As you might expect, after news of the case breaks, the teacher has to speak to his class about it, and during this fairly lengthy speech he essentially lays out the moral for us. The previous points are among the points Truffaut has intended for us, but he also wants us to remember that a child who has gone through a tough upbringing is often much more prepared for adult life than someone who may have been more pampered while growing up. Sadly we realize that a tougher upbringing can also cause an individual to grow up a little more dysfunctional than others, especially when it comes to human interaction.

Generally speaking I am against too much didactism in film. I think some is ok, but at the end of this film the scene in which the teacher basically explains the moral of the film to us as he talks to his class, is a fine line to tiptoe around.  Normally I would simply point to the old rule "show, don't tell." I would normally think this type of scene is too heavy handed, too dialogue heavy, to much tell, too little show.  When watching The Dark Knight Rises, I am always bored to tears by the overly lengthy, dialogue heavy, yet arguably necessary scene in which Alfred (Michael Caine) explains to Bruce (Christian Bale) that he never wanted him to come back to Gotham.  It goes on way too long, and feels out of place in an otherwise fast paced film.

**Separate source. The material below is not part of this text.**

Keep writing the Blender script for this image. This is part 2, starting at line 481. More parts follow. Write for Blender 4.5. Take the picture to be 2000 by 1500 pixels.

However, here in this film, Truffaut just spent the entire movie showing us, and (this being a very non-traditional film) we almost need that scene to bring it all together for us, and it is necessary in that setting to have the teacher talk to the kids in his class.  So despite what I would normally tell you, this scene works.  It turns out to be another example of how Truffaut was a master of breaking convention and still creating masterful pieces of art.

Wrapping Up:
Truffaut, and the other French New Wave filmmakers, were very daring for making films that break convention in so many ways.  In all honesty I'm not sure you could ever go to a Producer these days a pitch them films like Pocket Money, Taste of Tea, or Playtime. You'd have to foot the bill yourself. They are too experimental, too meandering to be accepted by a large audience.  These films experiment NOT with the process of filmmaking itself (although French New Wave Filmmakers were known for doing that too) but they DO experiment with the types of stories being told and the way they go about telling them. These films are not films for everyone, but I love them, and I think it's a shame that filmmakers don't really experiment with the medium of filmmaking as much as they used to.